Recently, online searches for Pam Dawber have overtaken even those for Abby’s tattoos, which for so long have been my most wanted items. And it’s easy to post blogs on Abby and her tattoos. Far harder to give readers anything new on Pam. Or even something old. There is simply not very much about Pam out there.

But then I stumbled across a proper length ‘interview‘ with Pam on YouTube. Can’t remember what I was actually looking for, but there it was. And I’m fairly certain it hadn’t been available before. Intimate Portrait: Pam Dawber, Lifetime Real Women, and I’m guessing it’s a television programme from about 15 years ago, judging by what people look like. Pam herself looks as beautiful as ever, and ‘Mr Dawber’ still has dark(ish) hair.

Pam Dawber

It’s divided into five parts, presumably where the breaks for commercials would have come. It’s a nice interview, albeit with little new content. Interesting to see Pam’s friends and colleagues talking about her, and sometimes I’m just really surprised to find people are willing to tell so much. Pam strikes me as a woman who likes her private life private, in which case this portrait is her pay-off, ‘you can have this, but that’s all you get’ kind of thing.

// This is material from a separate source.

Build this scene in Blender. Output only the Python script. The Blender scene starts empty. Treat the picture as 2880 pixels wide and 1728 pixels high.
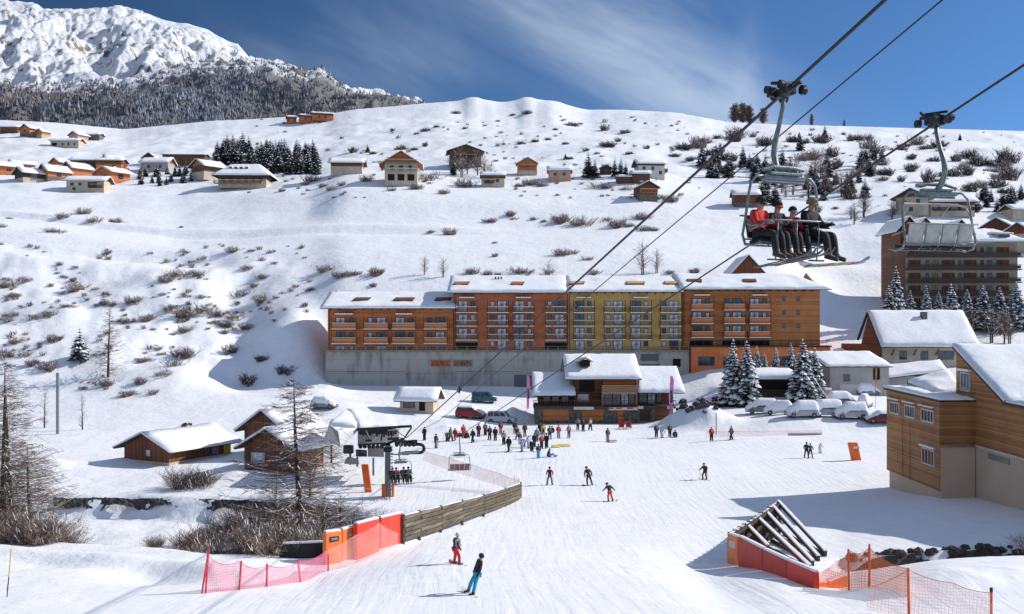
import bpy, bmesh, math, random
import numpy as np
from mathutils import Vector, Matrix, Quaternion
S = bpy.context.scene
COL = S.collection
R = math.radians
F = 2800.0; CX = 1440.0; HY = 885.0
rnd = random.Random(7)

# ------------------------------------------------------------------ camera
cd = bpy.data.cameras.new('camera'); cam = bpy.data.objects.new('camera', cd); COL.objects.link(cam)
cam.location = (0, 0, 0); cam.rotation_euler = (R(90), 0, 0)
cd.sensor_width = 36; cd.lens = 35.0; cd.shift_y = 0.0073
cd.clip_start = 0.5; cd.clip_end = 20000
S.camera = cam
S.render.engine = 'CYCLES'
S.view_settings.view_transform = 'Standard'; S.view_settings.look = 'None'; S.view_settings.exposure = 0

def at(px, py, Y):
    return Vector(((px-CX)/F*Y, Y, (HY-py)/F*Y))

# ------------------------------------------------------------------ materials
def newmat(name):
    m = bpy.data.materials.new(name); m.use_nodes = True
    nt = m.node_tree; b = nt.nodes['Principled BSDF']
    return m, nt, b
def N(nt, t, **k):
    n = nt.nodes.new(t)
    for a, v in k.items(): setattr(n, a, v)
    return n
def c4(c): return (c[0], c[1], c[2], 1)
def pbr(name, c1, c2=None, scale=3.0, rough=.7, bump=0.0, bscale=20.0, stretch=(1,1,1), metal=0.0, lo=.35, hi=.65, det=4):
    m, nt, b = newmat(name)
    b.inputs['Roughness'].default_value = rough; b.inputs['Metallic'].default_value = metal
    c2 = c2 or tuple(x*.72 for x in c1)
    tc = N(nt, 'ShaderNodeTexCoord'); mp = N(nt, 'ShaderNodeMapping'); mp.inputs['Scale'].default_value = stretch
    nt.links.new(tc.outputs['Object'], mp.inputs['Vector'])
    no = N(nt, 'ShaderNodeTexNoise'); no.inputs['Scale'].default_value = scale; no.inputs['Detail'].default_value = det
    nt.links.new(mp.outputs[0], no.inputs['Vector'])
    cr = N(nt, 'ShaderNodeValToRGB'); e = cr.color_ramp.elements
    e[0].position = lo; e[1].position = hi; e[0].color = c4(c2); e[1].color = c4(c1)
    nt.links.new(no.outputs['Fac'], cr.inputs[0]); nt.links.new(cr.outputs[0], b.inputs['Base Color'])
    if bump:
        n2 = N(nt, 'ShaderNodeTexNoise'); n2.inputs['Scale'].default_value = bscale; n2.inputs['Detail'].default_value = 3
        nt.links.new(mp.outputs[0], n2.inputs['Vector'])
        bp = N(nt, 'ShaderNodeBump'); bp.inputs['Strength'].default_value = bump; bp.inputs['Distance'].default_value = .05
        nt.links.new(n2.outputs['Fac'], bp.inputs['Height']); nt.links.new(bp.outputs[0], b.inputs['Normal'])
    return m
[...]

Daniela Ruah on the Late Late Show

with Craig Ferguson. The man is insane. I’m surprised they allow him on television, but I’m awfully glad they do, because he is refreshingly crazy and entertaining.

But I have to say that this time, with Daniela Ruah as his guest, he was surprisingly daring, even for a boy from Cumbernauld. Daniela has an unexpected background in London, with a French non-Welsh speaking boyfriend in Wales. She gave that as her reason for having escaped visiting Cumbernauld. (I can recommend the service area. I really can.)

Watch, and enjoy.

More on those Roger Whittaker shows

Roger Whittaker on Dim Dam Dom

As I was saying, I was sent some old television programmes featuring Roger Whittaker a while ago. First there was a track of Mexican Whistler from a positively ancient (well, 1968) French show, showing Roger sitting in an outlandish setting, whistling away. Great fun!

Four years later there was a Roger Whittaker Show on German television. It seems to be the kind of programme where someone famous hosts a show, with a few other guest stars appearing. Apart from some startling dances by a Timotei girl lookalike, we get the Les Humphries Singers, who I remember, but suspect I never actually saw. Roger accompanies them on harmonica, of all things.

Roger Whittaker and Vicky Leandros

Someone else I’d managed to forget all about is Vicky Leandros, who sang several songs, including a duet with Roger. And Roger gets to sing  quite a few songs of his own.

On to 1980 and the Herzlichst Roger Whittaker, also from German television. Here the team have come to London to see Roger, and it involves an awful lot of turns round Piccadilly Circus by car, to prove they are driving in London. Some pretty cherry blossom and some dramatic looking rain completes the London look.

Along with many well known tracks by Roger, we get to visit him and his family at home, witnessing a game of croquet in the garden and some backgammon in front of the fire. Unfortunately, because it’s a German programme, the interview with Roger is dubbed into German.

Most of the songs are the usual ones from back then, but at least one less common track, Sail Away.

It’s good that some countries know to appreciate Roger. And I definitely appreciate my fellow fans, who so thoughtfully provided me with new old entertainment.